Espectros entrañables

El autor recorre el Madrid de los fantasmas que deambulan por la ciudad para siempre

J. F. H.

El hombre que se queda dormido en el primer asiento del autobús de la línea 61 con rumbo a Moncloa, cortando por Chamberí, murió en 1953 y se le concedió volver a este mundo con la condición de que no hable con nadie y no revele jamás el secreto que lo une a miles de fantasmas anónimos que deambulan por aquí ya para siempre, pues parece ser que la eternidad es no más que el viaje sin tiempo por los lugares donde uno llegó a sentirse feliz en vida.

Así la señora que se quedó con la moda a go-gó en la minifalda fucsia y el tenedor de libros decimonónico que lleva leontina con llaves inútiles al bambolear por las viejas calles del Barrio de las Letras. Lo sabe el camarero que lleva como delantal un mantel que fue blanco y la costurera recatada que va leyendo una novelita de amor en el último rincón de un vagón del Metro e incluso, los niños que van en carriola amarilla, gemelos con gafas y carcajadas sinónimas son en realidad ancianos que recién han vuelto de su repentina desaparición en 1897.

Tengo para mí que el conductor de un transporte eléctrico que suele rondar por el Madrid de los Austrias fue en un ayer de sepia el famoso asesino del tranvía de la calle Princesa y el rubio germánico que se desvive en silencio ante la ventana de una vieja cervecería en la plaza de Santa Ana llegó a ser en su tiempo uno de los más hábiles espías del Tercer Reich, hasta que lo asesinaron agentes secretos de la inteligencia británica en un páramo cercano a El Escorial.
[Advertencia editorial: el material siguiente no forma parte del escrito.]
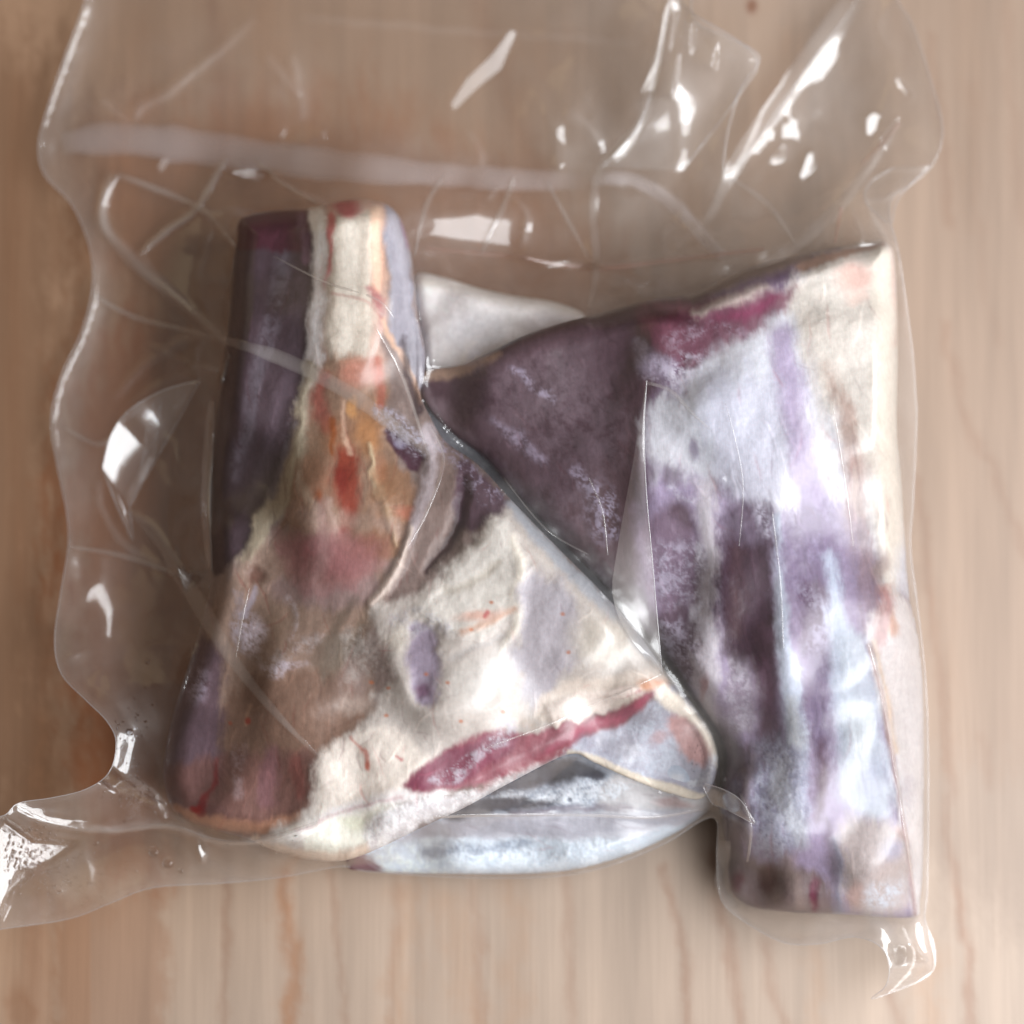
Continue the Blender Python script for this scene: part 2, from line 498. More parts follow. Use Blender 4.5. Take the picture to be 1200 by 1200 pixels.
S([(568,926),(610,908),(655,899),(702,904)], [8, 15, 14, 5], '#565864', 4, 1, 5, dz=-1.2)
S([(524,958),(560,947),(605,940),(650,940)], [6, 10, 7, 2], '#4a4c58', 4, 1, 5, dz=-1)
P([(395,1000),(425,1000),(448,1020),(450,1032),(400,1030)], '#6a4653', 5)
fibres(7, 50, (480,880,830,1010), 8, 16)
BODIES['C'] = dict(name='lamb_shank', sf=1.1, tint=(1.02, 1.0, .98), label='frost covered lamb shank lying lowest, under the two others, ends showing',
    base='#bcbfca', layers=LAYERS, main='muscle', R=20, rim=0.5, floor=None, fa=10,
    ol=catmull([(404,1010),(440,1021),(540,1024),(650,1022),(720,1007),(780,982),(828,952),(842,925),(835,860),(770,770),(715,560),(705,420),(688,372),(650,354),(600,346),(560,337),(520,325),(490,321),(480,345),(488,420),(480,600),(470,800),(425,940)], 5),
    ctrl=[(490,325,22),(600,345,26),(680,375,24),(560,400,27),(600,600,22),(700,700,22),(500,880,24),(600,890,27),(700,890,29),(800,915,25),(600,945,23),(700,955,22),(780,955,19),(600,1005,17),(450,1012,12)],
    parts=[('fat_end', [(460,290),(740,330),(740,480),(480,480)]), ('frosted_fat', [(400,985),(600,950),(830,945),(860,990),(700,1040),(400,1040)])])
def floor_c(X, Y):
    b = BODIES['C']
    out = np.zeros(X.shape)
    bb = (X > 380) & (X < 860) & (Y > 300) & (Y < 1040)
    if bb.any():
        x, y = X[bb], Y[bb]
        d = np.maximum(sdist(x, y, b['ol'][::2]), 0)
        z = body_top(b, x, y, d)[0] + 0.0014
        out[bb] = z * sstep(-14, 6, sdist(x, y, b['ol'][::2]))
    return out

# ---- left shank
LAYERS = []
P([(285,245),(368,238),(374,300),(366,400),(352,470),(326,560),(300,620),(262,668),(240,650),(240,520),(265,320)], '#45393f', 5, dz=-.4)
P([(280,245),(365,240),(366,285),(280,292)], '#452a32', 5)
S([(330,300),(322,360),(300,440),(278,560)], [7, 10, 9, 6], '#635c65', 9, .6, tex=.55)
S([(352,330),(345,420),(318,520),(290,600)], [9, 9, 7, 4], '#574a53', 8, .7)
S([(372,440),(345,500),(315,590)], [5, 6, 4], '#7d7680', 6, .6, tex=.5)
S([(268,330),(258,450),(252,620)], [6, 8, 8], '#5a4c4c', 6, .7)
S([(370,240),(377,320),(371,400),(362,450)], [9, 12, 11, 8], '#d4cfd1', 5, 1, dz=.5)
S([(352,250),(358,300)], 5, '#6c5262', 5, .7)
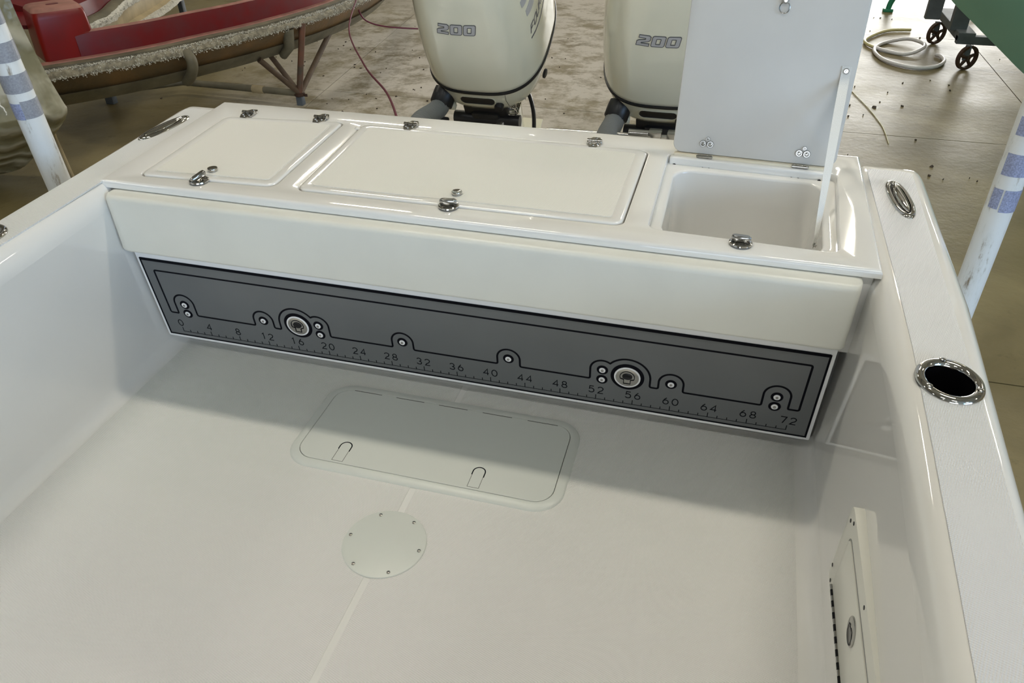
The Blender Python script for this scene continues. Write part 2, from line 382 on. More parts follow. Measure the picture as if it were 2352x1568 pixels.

Por lo mismo, la chica que me citó en el café del Círculo de Bellas Artes –aunque aparenta ser una estudiante contemporánea de la Universidad Complutense y asegura estar haciendo su tesis en literatura sobre el cuento latinoamericano—fue en realidad una cantante de boleros que llegó de México en 1945, enamorada de un banderillero que murió a consecuencia de una cornada en la plaza de Lisboa.

Se le ven las manos transparentes y, como sucede con todos los demás, no aparece en las fotografías que toman al vuelo los turistas de la mesa de al lado; habla con palabras que ya nadie usa y se queda mirando al vacío en medio de la conversación. Todos intentan ocultar la secreta condición por la que levitan y recorren Madrid a deshoras, sin imaginar que todos los demás también encarnamos de vez en cuando el antojo invaluable de volvernos espectros entrañables en medio de tanta conversación y tanto ruido.